- **Aim of the exercise**:
The line containing "COL = sc.collection" marks the end: extract everything from the first line of the data through that line, exactly, with no pictures.

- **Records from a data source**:
···
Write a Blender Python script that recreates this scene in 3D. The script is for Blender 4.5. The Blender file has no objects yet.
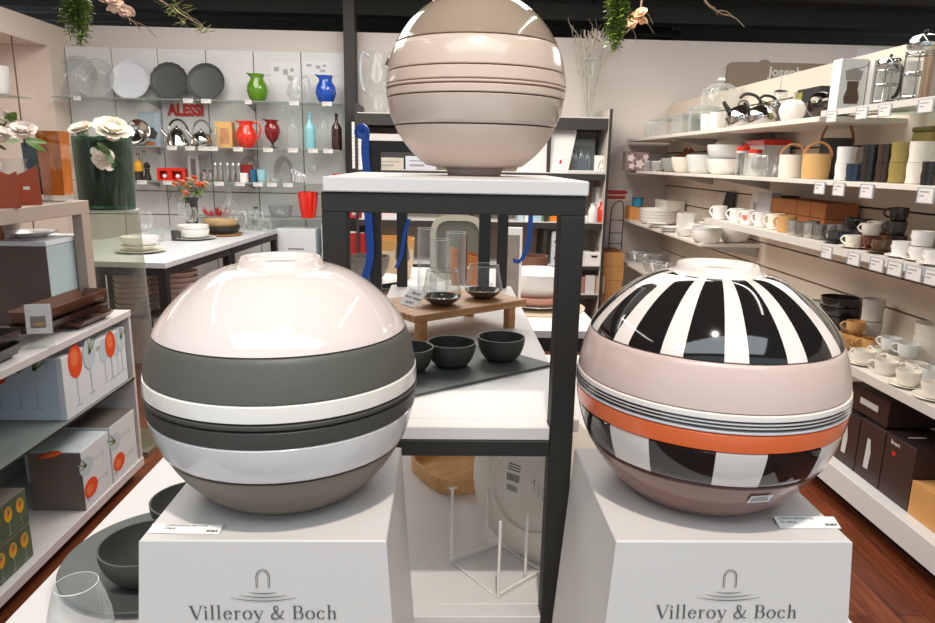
import bpy, math, random
from mathutils import Vector, Matrix, Euler
random.seed(7)
PI = math.pi
sc = bpy.context.scene
COL = sc.collection

# ------------------------------------------------------------------ camera
FPX, CAMH = 680.0, 1.45
_Y = Vector((-20.5, 150.5, -680.0)).normalized()
_r = 0.020
_Z = Vector((_r, 1.0, (-20.5*_r + 150.5)/680.0)).normalized()
_X = _Y.cross(_Z).normalized()
ROT = Matrix((_X, _Y, _Z))               # camera space -> world
CAMP = Vector((0, 0, CAMH))
cd = bpy.data.cameras.new('camera')
cd.sensor_width = 36.0
cd.lens = FPX/935.0*36.0
cd.clip_start = 0.02
cd.clip_end = 60
cam = bpy.data.objects.new('camera', cd)
COL.objects.link(cam)
cam.matrix_world = Matrix.Translation(CAMP) @ ROT.to_4x4()
sc.camera = cam

def ray(px, py): return ROT @ Vector((px-467.5, -(py-311.5), -FPX))
def ax(px, py, x): d = ray(px, py); return CAMP + d*(x/d.x)
def ay(px, py, y): d = ray(px, py); return CAMP + d*(y/d.y)
def az(px, py, z): d = ray(px, py); return CAMP + d*((z-CAMH)/d.z)
def pj(p):
    c = ROT.transposed() @ (Vector(p)-CAMP)
    return 467.5 + FPX*c.x/-c.z, 311.5 - FPX*c.y/-c.z
def ypx(px, x, z):
    """depth along a wall-side shelf (fixed x, z) that is seen at column px"""
    lo, hi = 0.6, 14.0
    s = 1 if x > 0 else -1
    for _ in range(50):
        m = (lo+hi)/2
        if (pj((x, m, z))[0]-px)*s > 0: lo = m
        else: hi = m
    return (lo+hi)/2
def xpx(px, y, z):
    lo, hi = -6.0, 6.0
    for _ in range(50):
        m = (lo+hi)/2
        if pj((m, y, z))[0] < px: lo = m
        else: hi = m
    return (lo+hi)/2

# ------------------------------------------------------------------ materials
def lin(c):
    c = c/255.0
    return c/12.92 if c <= 0.04045 else ((c+0.055)/1.055)**2.4
def rgb(c): return (lin(c[0]), lin(c[1]), lin(c[2]), 1.0)
_M = {}
def M(key, col=(200,200,200), rough=0.5, metal=0.0, coat=0.0, noise=0.0, nscale=20.0, stretch=None, bump=0.0, emit=0.0):
    if key in _M: return _M[key]
    m = bpy.data.materials.new(key); m.use_nodes = True
    nt = m.node_tree; b = nt.nodes['Principled BSDF']
    b.inputs['Base Color'].default_value = rgb(col)
    b.inputs['Roughness'].default_value = rough
    b.inputs['Metallic'].default_value = metal
    b.inputs['Coat Weight'].default_value = coat
    b.inputs['Coat Roughness'].default_value = 0.04
    if emit:
        b.inputs['Emission Color'].default_value = rgb(col); b.inputs['Emission Strength'].default_value = emit
    if noise or bump:
        tc = nt.nodes.new('ShaderNodeTexCoord')
        mp = nt.nodes.new('ShaderNodeMapping')
        if stretch: mp.inputs['Scale'].default_value = stretch
        nz = nt.nodes.new('ShaderNodeTexNoise'); nz.inputs['Scale'].default_value = nscale; nz.inputs['Detail'].default_value = 5
        nt.links.new(tc.outputs['Object'], mp.inputs['Vector']); nt.links.new(mp.outputs['Vector'], nz.inputs['Vector'])
        if noise:
            mx = nt.nodes.new('ShaderNodeMix'); mx.data_type = 'RGBA'
            k = 1.0-noise
            mx.inputs[6].default_value = rgb((col[0]*k, col[1]*k, col[2]*k))
            k = 1.0+noise*0.6
            mx.inputs[7].default_value = rgb((min(255,col[0]*k), min(255,col[1]*k), min(255,col[2]*k)))
            nt.links.new(nz.outputs['Fac'], mx.inputs[0]); nt.links.new(mx.outputs[2], b.inputs['Base Color'])
        if bump:
            bp = nt.nodes.new('ShaderNodeBump'); bp.inputs['Strength'].default_value = bump; bp.inputs['Distance'].default_value = 0.01
            nt.links.new(nz.outputs['Fac'], bp.inputs['Height']); nt.links.new(bp.outputs['Normal'], b.inputs['Normal'])
    _M[key] = m
    return m
def G(key, tint=(235,240,240), refl=0.10, edge=0.5, dens=1.0):
    """thin clear or tinted glass: see-through with fresnel-like reflections that grow at the rim, partly painted as pale diffuse"""
    if key in _M: return _M[key]
    m = bpy.data.materials.new(key); m.use_nodes = True
    nt = m.node_tree; nt.nodes.clear()
    out = nt.nodes.new('ShaderNodeOutputMaterial')
    tr = nt.nodes.new('ShaderNodeBsdfTransparent')
    gl = nt.nodes.new('ShaderNodeBsdfGlossy'); gl.inputs['Roughness'].default_value = 0.03
    gl.inputs['Color'].default_value = (0.95,0.97,0.97,1)
    lw = nt.nodes.new('ShaderNodeLayerWeight'); lw.inputs['Blend'].default_value = 0.35
    ra = nt.nodes.new('ShaderNodeMapRange')
    ra.inputs[1].default_value = 0.0; ra.inputs[2].default_value = 1.0; ra.inputs[3].default_value = refl; ra.inputs[4].default_value = edge
    mt = nt.nodes.new('ShaderNodeMix'); mt.data_type = 'RGBA'
    c = rgb(tint)
    mt.inputs[6].default_value = c
    mt.inputs[7].default_value = (c[0]**1.4*0.92, c[1]**1.4*0.92, c[2]**1.4*0.92, 1)
    nt.links.new(lw.outputs['Facing'], mt.inputs[0]); nt.links.new(mt.outputs[2], tr.inputs['Color'])
    mx = nt.nodes.new('ShaderNodeMixShader')
    nt.links.new(lw.outputs['Facing'], ra.inputs[0]); nt.links.new(ra.outputs[0], mx.inputs[0])
    df = nt.nodes.new('ShaderNodeBsdfDiffuse'); df.inputs['Color'].default_value = (min(.95,c[0]*0.5+0.45), min(.95,c[1]*0.5+0.45), min(.95,c[2]*0.5+0.45), 1)  # pale diffuse colour stands in for bright reflections
    gm = nt.nodes.new('ShaderNodeMixShader'); gm.inputs[0].default_value = 0.65
    nt.links.new(gl.outputs[0], gm.inputs[1]); nt.links.new(df.outputs[0], gm.inputs[2])
    nt.links.new(tr.outputs[0], mx.inputs[1]); nt.links.new(gm.outputs[0], mx.inputs[2])
    nt.links.new(mx.outputs[0], out.inputs['Surface'])
    _M[key] = m
    return m
def wood(key, c1, c2, rough=0.5, scale=6.0, stretch=(1,8,8)):
    if key in _M: return _M[key]
    m = bpy.data.materials.new(key); m.use_nodes = True
    nt = m.node_tree; b = nt.nodes['Principled BSDF']; b.inputs['Roughness'].default_value = rough
    tc = nt.nodes.new('ShaderNodeTexCoord'); mp = nt.nodes.new('ShaderNodeMapping'); mp.inputs['Scale'].default_value = stretch
    nz = nt.nodes.new('ShaderNodeTexNoise'); nz.inputs['Scale'].default_value = scale; nz.inputs['Detail'].default_value = 8; nz.inputs['Distortion'].default_value = 0.6
    cr = nt.nodes.new('ShaderNodeValToRGB')
    cr.color_ramp.elements[0].position = 0.3; cr.color_ramp.elements[0].color = rgb(c1)
    cr.color_ramp.elements[1].position = 0.7; cr.color_ramp.elements[1].color = rgb(c2)
    nt.links.new(tc.outputs['Object'], mp.inputs['Vector']); nt.links.new(mp.outputs['Vector'], nz.inputs['Vector'])
    nt.links.new(nz.outputs['Fac'], cr.inputs['Fac']); nt.links.new(cr.outputs['Color'], b.inputs['Base Color'])
    _M[key] = m
    return m

# ------------------------------------------------------------------ mesh builder
class MB:
    def __init__(s): s.v=[]; s.f=[]; s.mi=[]; s.sm=[]; s.m=0
    def add(s, vs, fs, smooth=True, mats=None):
        o=len(s.v); s.v += [Vector(v) for v in vs]
        for i,f in enumerate(fs):
            s.f.append([o+k for k in f]); s.sm.append(smooth); s.mi.append(mats[i] if mats else s.m)
        return s
    def mark(s): return len(s.v)
    def xf(s, start, mat):
        for i in range(start, len(s.v)): s.v[i] = mat @ s.v[i]
        return s
    def bx(s, x0,x1,y0,y1,z0,z1, c=0.0):
        """box; c chamfers all twelve edges"""
        if c <= 0:
            v=[(x,y,z) for z in (z0,z1) for y in (y0,y1) for x in (x0,x1)]
            return s.add(v,[(0,2,3,1),(4,5,7,6),(0,1,5,4),(2,6,7,3),(0,4,6,2),(1,3,7,5)],False)
        X=(x0,x1);Y=(y0,y1);Z=(z0,z1); v=[]; idx={}
        for i in (0,1):
            for j in (0,1):
                for k in (0,1):
                    sx=c*(1-2*i);sy=c*(1-2*j);sz=c*(1-2*k)
                    idx[i,j,k,0]=len(v);v.append((X[i],Y[j]+sy,Z[k]+sz))
                    idx[i,j,k,1]=len(v);v.append((X[i]+sx,Y[j],Z[k]+sz))
                    idx[i,j,k,2]=len(v);v.append((X[i]+sx,Y[j]+sy,Z[k]))
        I=idx;f=[]
        f+= [(I[0,0,0,0],I[0,0,1,0],I[0,1,1,0],I[0,1,0,0]),(I[1,0,0,0],I[1,1,0,0],I[1,1,1,0],I[1,0,1,0])]
        f+= [(I[0,0,0,1],I[1,0,0,1],I[1,0,1,1],I[0,0,1,1]),(I[0,1,0,1],I[0,1,1,1],I[1,1,1,1],I[1,1,0,1])]
        f+= [(I[0,0,0,2],I[0,1,0,2],I[1,1,0,2],I[1,0,0,2]),(I[0,0,1,2],I[1,0,1,2],I[1,1,1,2],I[0,1,1,2])]
        for k in (0,1):
            for j in (0,1): f.append((I[0,j,k,1],I[1,j,k,1],I[1,j,k,2],I[0,j,k,2]))
            for i in (0,1): f.append((I[i,0,k,0],I[i,1,k,0],I[i,1,k,2],I[i,0,k,2]))
        for i in (0,1):
            for j in (0,1): f.append((I[i,j,0,0],I[i,j,1,0],I[i,j,1,1],I[i,j,0,1]))
        for i in (0,1):
            for j in (0,1):
                for k in (0,1): f.append((I[i,j,k,0],I[i,j,k,1],I[i,j,k,2]))
        return s.add(v,f,False)
    def lathe(s, prof, seg=32, o=(0,0,0), matf=None, sx=1.0, sy=1.0):
        ox,oy,oz=o; v=[]; rows=[]
        for r,z in prof:
            if r<1e-6: rows.append([len(v)]); v.append((ox,oy,oz+z))
            else:
                rows.append(list(range(len(v),len(v)+seg)))
                v += [(ox+sx*r*math.cos(2*PI*i/seg), oy+sy*r*math.sin(2*PI*i/seg), oz+z) for i in range(seg)]
        f=[]; mm=[]
        for j in range(len(rows)-1):
            a,b=rows[j],rows[j+1]
            for i in range(seg):
                i2=(i+1)%seg
                if len(a)==1 and len(b)==1: continue
                if len(a)==1: f.append((a[0],b[i2],b[i]))
                elif len(b)==1: f.append((a[i],a[i2],b[0]))
                else: f.append((a[i],a[i2],b[i2],b[i]))
                mm.append(matf(j,i) if matf else s.m)
        return s.add(v,f,True,mm)
    def tube(s, pts, r, seg=8, closed=False, caps=True, flat=1.0):
        pts=[Vector(p) for p in pts]; n=len(pts)
        rs=[r]*n if not isinstance(r,(list,tuple)) else r
        tan=[]
        for i in range(n):
            a=pts[(i-1)%n] if (closed or i>0) else pts[i]; b=pts[(i+1)%n] if (closed or i<n-1) else pts[i]
            t=(b-a); tan.append(t.normalized() if t.length>1e-9 else Vector((0,0,1)))
        u=tan[0].orthogonal().normalized()
        v=[]
        for i in range(n):
            u=(u-tan[i]*u.dot(tan[i])); u=u.normalized() if u.length>1e-6 else tan[i].orthogonal().normalized()
            w=tan[i].cross(u)
            for k in range(seg):
                a=2*PI*k/seg; v.append(pts[i]+(u*math.cos(a)+w*math.sin(a)*flat)*rs[i])
        f=[]
        for i in range(n if closed else n-1):
            for k in range(seg):
                k2=(k+1)%seg; j=(i+1)%n
                f.append((i*seg+k,i*seg+k2,j*seg+k2,j*seg+k))
        if caps and not closed:
            f.append(tuple(range(seg-1,-1,-1))); f.append(tuple((n-1)*seg+k for k in range(seg)))
        return s.add(v,f,True)
    def prism(s, poly, z0, z1, smooth=False):
        n=len(poly); v=[(x,y,z0) for x,y in poly]+[(x,y,z1) for x,y in poly]
        f=[tuple(range(n-1,-1,-1)),tuple(range(n,2*n))]+[(i,(i+1)%n,n+(i+1)%n,n+i) for i in range(n)]
        return s.add(v,f,smooth)
    def ball(s, c, r, seg=12, sz=1.0, sx=1.0, sy=1.0):
        n=max(4,seg//2)
        return s.lathe([(r*math.sin(PI*i/n), -r*sz*math.cos(PI*i/n)) for i in range(n+1)], seg, c, None, sx, sy)
    def quad(s, a,b,c,d): return s.add([a,b,c,d],[(0,1,2,3)],False)
    def mesh(s, name, mats):
        me=bpy.data.meshes.new(name)
        me.from_pydata([tuple(v) for v in s.v],[],s.f)
        if not isinstance(mats,(list,tuple)): mats=[mats]
        for m in mats: me.materials.append(m)
        me.polygons.foreach_set('material_index', s.mi)
        me.polygons.foreach_set('use_smooth', s.sm)
        me.update()
        me.set_sharp_from_angle(angle=math.radians(42))
        return me

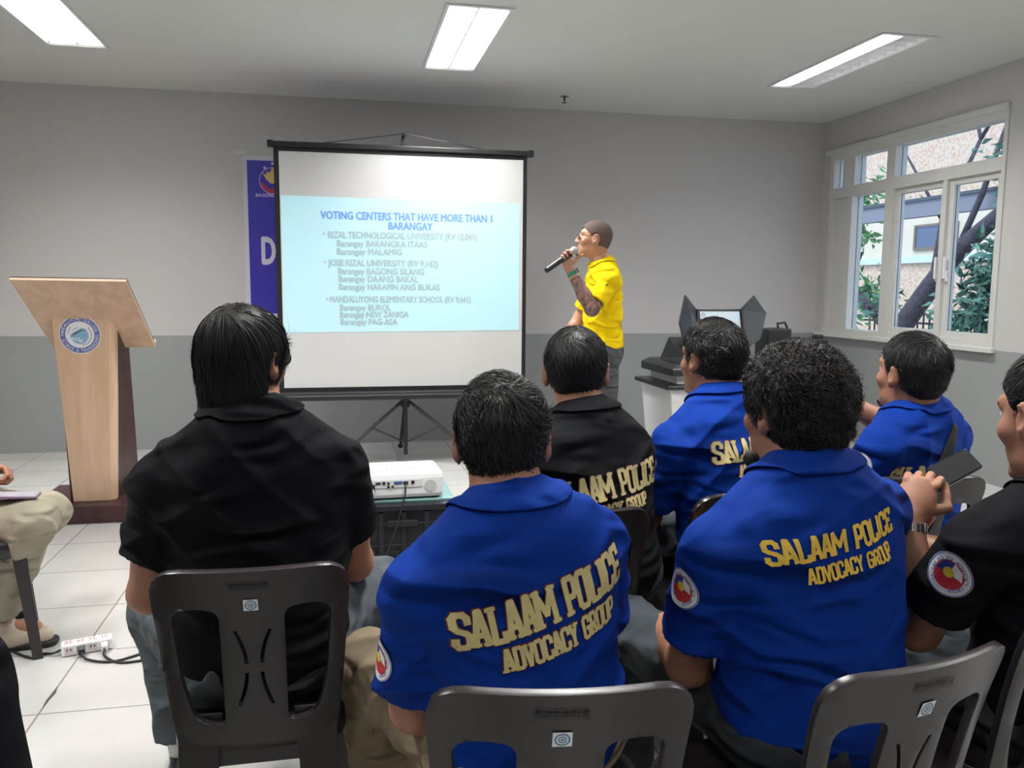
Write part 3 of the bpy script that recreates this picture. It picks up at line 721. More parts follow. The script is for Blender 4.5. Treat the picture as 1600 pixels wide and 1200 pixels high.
···
- **Reply**:
Write a Blender Python script that recreates this scene in 3D. The script is for Blender 4.5. The Blender file has no objects yet.
import bpy, math, random
from mathutils import Vector, Matrix, Euler
random.seed(7)
PI = math.pi
sc = bpy.context.scene
COL = sc.collection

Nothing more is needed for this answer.